Problem to work on ▸ Below this line is a listing that includes pictures. Copy exactly, and only, the lines from the one containing "Reconstruct this image" through the one containing "of the horizon"; the pictures do not go in the copy.

--- begin Data provided ---

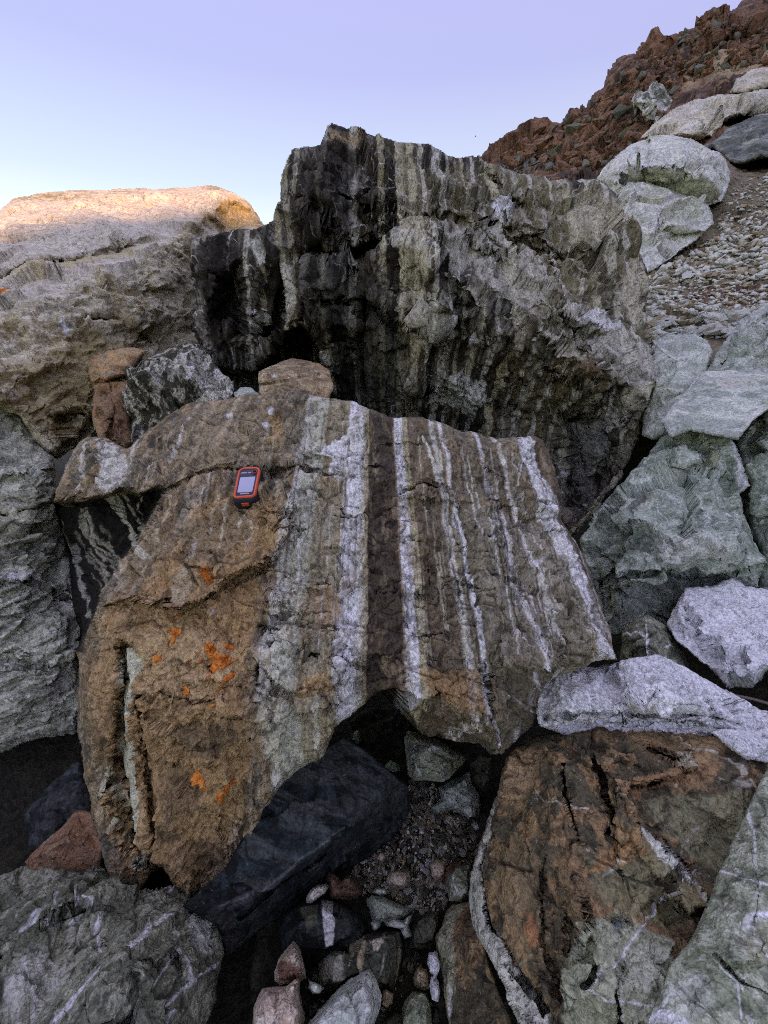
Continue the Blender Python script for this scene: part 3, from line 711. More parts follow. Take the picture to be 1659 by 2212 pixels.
rock('boulder', [(418, 520), (450, 508), (500, 500), (545, 498), (575, 490), (598, 478), (604, 455), (603, 420), (606, 390), (616, 350), (630, 322), (660, 314), (690, 310), (702, 285), (716, 262), (740, 270), (775, 276), (792, 292), (840, 306), (890, 305), (930, 312), (960, 328), (990, 338), (1035, 332), (1055, 345),
     (1085, 362), (1110, 370), (1150, 382), (1200, 392), (1250, 390), (1292, 392), (1325, 412), (1345, 445), (1352, 490), (1368, 545), (1388, 580), (1396, 630), (1397, 700), (1394, 790), (1392, 870), (1386, 935), (1360, 1000), (1320, 1060), (1275, 1120), (1252, 1150), (1215, 1180), (1150, 1080), (1090, 990), (980, 960), (820, 930), (700, 880),
     (560, 870), (490, 850), (455, 790), (430, 745), (412, 715), (420, 650), (416, 590)],
     [(420, 525, 'y', 2.3), (500, 500, 'y', 2.3), (575, 490, 'y', 2.25), (603, 430, 'y', 2.2), (630, 322, 'y', 2.25), (716, 264, 'y', 2.3), (792, 292, 'y', 2.38), (930, 312, 'y', 2.5), (1055, 345, 'y', 2.5), (1200, 392, 'y', 2.45), (1292, 394, 'y', 2.4), (1348, 460, 'y', 2.3),
      (1392, 610, 'y', 2.12), (1396, 720, 'y', 2.0), (1390, 870, 'y', 1.78), (1360, 1000, 'y', 1.62), (1260, 1140, 'y', 1.42), (1215, 1170, 'y', 1.5),
      (690, 380, 'y', 2.0), (640, 440, 'y', 2.0), (790, 400, 'y', 2.08), (740, 500, 'y', 1.9), (840, 480, 'y', 1.98), (680, 545, 'y', 2.02), (780, 548, 'y', 1.95),
      (860, 520, 'y', 1.84), (960, 565, 'y', 1.74), (1060, 640, 'y', 1.66), (1180, 715, 'y', 1.60), (1300, 790, 'y', 1.58), (1380, 855, 'y', 1.70),
      (620, 560, 'y', 1.98), (560, 560, 'y', 2.1), (480, 600, 'y', 2.15), (430, 700, 'y', 2.1), (540, 700, 'y', 2.05), (620, 690, 'y', 1.9), (700, 620, 'y', 1.85), (720, 760, 'y', 1.98),
      (760, 880, 'y', 2.12), (880, 760, 'y', 1.92), (880, 900, 'y', 2.1), (1000, 800, 'y', 1.88), (1000, 940, 'y', 2.05), (1120, 850, 'y', 1.86), (1120, 970, 'y', 1.98), (1230, 900, 'y', 1.9), (1230, 1060, 'y', 1.85), (1330, 950, 'y', 1.58),
      (950, 420, 'y', 2.2), (1050, 520, 'y', 1.98), (1150, 600, 'y', 1.84), (1250, 520, 'y', 2.12), (1320, 640, 'y', 1.9), (1300, 720, 'y', 1.74), (1150, 460, 'y', 2.2)],
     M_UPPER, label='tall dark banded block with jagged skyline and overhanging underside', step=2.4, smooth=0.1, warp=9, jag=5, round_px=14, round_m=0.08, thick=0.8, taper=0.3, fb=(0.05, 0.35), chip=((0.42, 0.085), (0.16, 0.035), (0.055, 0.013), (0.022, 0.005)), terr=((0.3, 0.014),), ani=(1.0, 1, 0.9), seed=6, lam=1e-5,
     feats=[('pit', [(545, 880), (575, 775), (600, 725), (650, 694), (688, 725), (705, 790), (728, 850), (735, 900)], 0.7, 12, 6), ('pit', [(425, 760), (470, 778), (530, 800), (570, 760), (590, 745), (600, 880), (480, 880)], 0.6, 14, 6),
            ('pit', [(455, 590), (530, 555), (538, 640), (528, 700), (480, 730), (450, 680)], 0.25, 26, 14), ('pit', [(600, 560), (618, 600), (625, 690), (590, 740), (555, 745), (575, 640)], 0.22, 10, 6),
            ('crack', [(640, 525), (700, 545), (760, 552), (820, 530), (860, 500)], 0.16, 16), ('crack', [(1100, 880), (1180, 900), (1230, 880)], 0.1, 12),
            ('crack', [(700, 600), (705, 700), (720, 800)], 0.12, 10), ('crack', [(790, 640), (785, 760), (790, 880)], 0.1, 14), ('crack', [(650, 560), (660, 640), (650, 690)], 0.1, 9),
            ('crack', [(950, 460), (1010, 470), (1090, 540), (1200, 560), (1350, 540)], 0.05, 8), ('crack', [(1120, 520), (1180, 545)], 0.08, 14), ('crack', [(1050, 350), (1080, 420), (1140, 440)], 0.06, 8),
            ('pit', [(1180, 880), (1250, 870), (1330, 900), (1290, 960), (1255, 1080), (1210, 1060), (1190, 960)], 0.16, 26, 12), ('pit', [(1090, 720), (1130, 730), (1110, 830), (1080, 830)], 0.06, 14, 8)] + UFRACT,
     paint=[('area', [(800, 310), (1050, 345), (1290, 395), (1350, 460), (1395, 620), (1395, 840), (1300, 780), (1180, 705), (1060, 630), (950, 555), (860, 510), (870, 400)], lin('#857c62'), 0.22, 24, 16, 0.12), ('area', [(1055, 440), (1090, 420), (1115, 450), (1100, 485), (1065, 480)], lin('#c9cad0'), 0.95, 6, 8, 0.04), ('area', [(960, 470), (1080, 480), (1180, 580), (1210, 640), (1150, 660), (1040, 600), (980, 540)], lin('#b0aaa2'), 0.45, 20, 26, 0.08),
            ('area', [(1180, 650), (1260, 650), (1330, 700), (1390, 760), (1390, 850), (1300, 780), (1230, 730)], lin('#b5b0a6'), 0.45, 16, 20, 0.06), ('area', [(1270, 660), (1300, 655), (1330, 690), (1340, 720), (1300, 710)], lin('#d6d3d0'), 0.9, 6, 8, 0.04),
            ('area', [(1230, 400), (1300, 395), (1345, 440), (1355, 520), (1280, 525), (1230, 500)], lin('#a29682'), 0.6, 20, 16, 0.15), ('area', [(1340, 560), (1385, 580), (1392, 690), (1360, 730), (1330, 650)], lin('#9f9281'), 0.75, 14, 10, 0.1),
            ('area', [(930, 830), (990, 800), (1050, 830), (1060, 880), (1000, 900), (920, 880)], lin('#9a9a9e'), 0.95, 5, 8, 0.03), ('area', [(1020, 720), (1040, 740), (1010, 790), (1000, 760)], lin('#9a9aa6'), 0.9, 6, 8, 0.05),
            ('area', [(1210, 920), (1260, 910), (1330, 960), (1310, 1000), (1260, 990)], lin('#7f7f84'), 0.6, 8, 16, 0.05), ('area', [(640, 330), (700, 290), (790, 300), (770, 420), (760, 520), (680, 530), (640, 470)], lin('#15110f'), 0.7, 16, 14, 0.1),
            ('area', [(700, 265), (790, 285), (780, 310), (710, 300)], lin('#7a6247'), 0.7, 10, 6, 0.1), ('area', [(610, 560), (640, 580), (645, 690), (610, 700), (605, 620)], lin('#8e8c88'), 0.85, 8, 6, 0.06),
            ('area', [(530, 510), (565, 505), (570, 560), (545, 570)], lin('#9c9c9c'), 0.8, 8, 8, 0.06), ('area', [(540, 690), (590, 680), (600, 720), (550, 730)], lin('#8b8e90'), 0.8, 8, 8, 0.06),
            ('area', [(1210, 740), (1290, 780), (1340, 830), (1240, 800)], lin('#4a3b31'), 0.8, 12, 8, 0.1), ('area', [(880, 620), (960, 640), (980, 740), (900, 760), (880, 690)], lin('#8d8a84'), 0.6, 10, 26, 0.05),
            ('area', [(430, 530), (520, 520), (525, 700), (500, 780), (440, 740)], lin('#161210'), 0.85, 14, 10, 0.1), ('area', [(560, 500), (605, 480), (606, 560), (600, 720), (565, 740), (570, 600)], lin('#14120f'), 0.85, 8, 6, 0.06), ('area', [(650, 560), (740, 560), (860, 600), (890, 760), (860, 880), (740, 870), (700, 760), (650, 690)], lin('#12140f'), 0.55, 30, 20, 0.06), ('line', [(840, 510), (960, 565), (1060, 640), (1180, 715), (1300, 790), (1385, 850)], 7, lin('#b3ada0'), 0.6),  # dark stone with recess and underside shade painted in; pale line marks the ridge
            ('line', [(1270, 1120), (1330, 1040), (1375, 930), (1385, 850)], 40, lin('#9d927f'), 0.5), ('line', [(1330, 830), (1310, 900), (1315, 960)], 4, ICE, 0.7), ('line', [(1190, 1040), (1240, 1000), (1300, 1000)], 4, ICE, 0.6)])

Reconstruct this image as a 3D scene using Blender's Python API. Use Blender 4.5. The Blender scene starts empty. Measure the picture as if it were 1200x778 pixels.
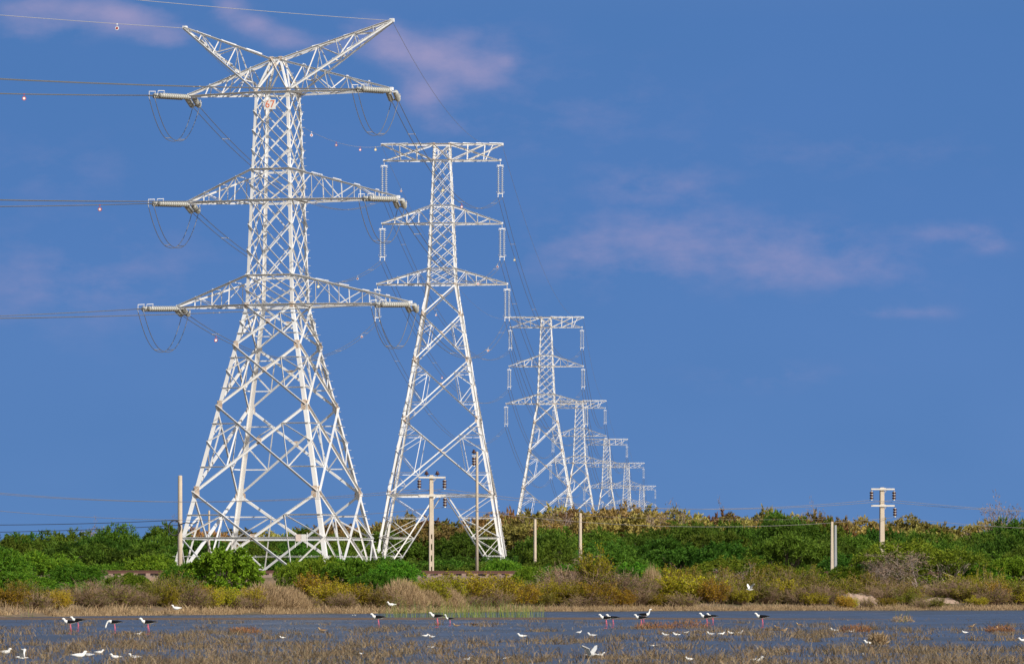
import bpy, math, random
import numpy as np
from mathutils import Vector as V, Matrix

SC = bpy.context.scene
COL = SC.collection
R = math.radians

# ------------------------------------------------------------------ camera
F = 5616.0      # focal length in photo pixels (1200 px wide), a long telephoto
CAMH = 1.1      # the photographer sits low beside the lagoon
HZ = 690.0      # photo row of the horizon

def P(x, y, d):
    """place at distance d that the photograph shows at pixel (x, y)"""
    return V(((x - 600) * d / F, d, CAMH + (HZ - y) * d / F))

cd = bpy.data.cameras.new('camera')
cam = bpy.data.objects.new('camera', cd)
COL.objects.link(cam)
cam.location = (0, 0, CAMH)
cam.rotation_euler = (R(90), 0, 0)
cd.sensor_width = 36.0
cd.lens = 36.0 * F / 1200
cd.shift_y = (HZ - 389) / 1200
cd.clip_start = 0.5
cd.clip_end = 20000
cd.dof.use_dof = True
cd.dof.focus_distance = 285
cd.dof.aperture_fstop = 9
SC.camera = cam

# ------------------------------------------------------------------ sky and sun
SUN_EL, SUN_AZ = 32.0, 138.0      # azimuth clockwise from +Y: behind the camera, to the right
w = bpy.data.worlds.new('World')
SC.world = w
w.use_nodes = True
nt = w.node_tree
for n in list(nt.nodes):
    nt.nodes.remove(n)

class G:
    """tiny node-graph helper"""
    def __init__(s, nt): s.nt = nt
    def n(s, t, **k):
        o = s.nt.nodes.new(t)
        for a, b in k.items():
            if a.startswith('i_'): o.inputs[a[2:].replace('_', ' ')].default_value = b
            else: setattr(o, a, b)
        return o
    def set(s, sock, v):
        if hasattr(v, 'is_output'): s.nt.links.new(v, sock)
        else: sock.default_value = v
    def m(s, op, a, b=0.0, c=None, clamp=False):
        o = s.nt.nodes.new('ShaderNodeMath'); o.operation = op; o.use_clamp = clamp
        s.set(o.inputs[0], a); s.set(o.inputs[1], b)
        if c is not None: s.set(o.inputs[2], c)
        return o.outputs[0]
    def mix(s, f, a, b):
        o = s.nt.nodes.new('ShaderNodeMix'); o.data_type = 'RGBA'
        s.set(o.inputs[0], f); s.set(o.inputs[6], a); s.set(o.inputs[7], b)
        return o.outputs[2]
    def ramp(s, f, stops):
        o = s.nt.nodes.new('ShaderNodeValToRGB')
        e = o.color_ramp.elements
        while len(e) < len(stops): e.new(0.5)
        for q, (p, c) in zip(e, stops): q.position = p; q.color = c
        s.set(o.inputs[0], f)
        return o.outputs[0]
    def noise(s, vec, scale, detail=4.0, rough=0.5):
        o = s.nt.nodes.new('ShaderNodeTexNoise')
        if vec is not None: s.nt.links.new(vec, o.inputs['Vector'])
        o.inputs['Scale'].default_value = scale; o.inputs['Detail'].default_value = detail
        o.inputs['Roughness'].default_value = rough
        return o.outputs[0]

g = G(nt)
sky = g.n('ShaderNodeTexSky', sky_type='NISHITA', sun_disc=False)
sky.sun_elevation = R(SUN_EL); sky.sun_rotation = R(SUN_AZ)
tc = g.n('ShaderNodeTexCoord').outputs['Generated']
sep = g.n('ShaderNodeSeparateXYZ'); nt.links.new(tc, sep.inputs[0])
sx, sy, sz = sep.outputs
yy = g.m('MAXIMUM', sy, 0.02)
az = g.m('DIVIDE', sx, yy)                    # tangent of the azimuth from north
el = g.m('DIVIDE', sz, yy)                    # tangent of the elevation
STR = 0.1
def c4(r, gg, b, k=1.0): return (r * k, gg * k, b * k, 1)
deck = g.ramp(g.m('DIVIDE', el, 0.35, clamp=True),
              [(0.0, c4(.118, .248, .520)), (0.11, c4(.104, .228, .515)), (0.22, c4(.088, .208, .505)),
               (0.34, c4(.080, .196, .480)), (0.60, c4(.17, .25, .44)), (1.0, c4(.22, .28, .42))])  # last two stops: unseen paler cloud overhead, added to brighten the water
comb = g.n('ShaderNodeCombineXYZ')
nt.links.new(az, comb.inputs[0]); nt.links.new(g.m('MULTIPLY', el, 1.9), comb.inputs[1])
nz1 = g.noise(comb.outputs[0], 62.0, 9.0, 0.60)
nz2 = g.noise(comb.outputs[0], 13.0, 3.0, 0.5)
def blob(a0, e0, wa, we, amp):
    da = g.m('DIVIDE', g.m('SUBTRACT', az, a0), wa)
    de = g.m('DIVIDE', g.m('SUBTRACT', el, e0), we)
    q = g.m('ADD', g.m('MULTIPLY', da, da), g.m('MULTIPLY', de, de))
    return g.m('MULTIPLY', g.m('POWER', 2.718, g.m('MULTIPLY', q, -1.0)), amp)
tot = None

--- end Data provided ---

Answer to this exercise ▸
Reconstruct this image as a 3D scene using Blender's Python API. Use Blender 4.5. The Blender scene starts empty. Measure the picture as if it were 1200x778 pixels.
import bpy, math, random
import numpy as np
from mathutils import Vector as V, Matrix

SC = bpy.context.scene
COL = SC.collection
R = math.radians

# ------------------------------------------------------------------ camera
F = 5616.0      # focal length in photo pixels (1200 px wide), a long telephoto
CAMH = 1.1      # the photographer sits low beside the lagoon
HZ = 690.0      # photo row of the horizon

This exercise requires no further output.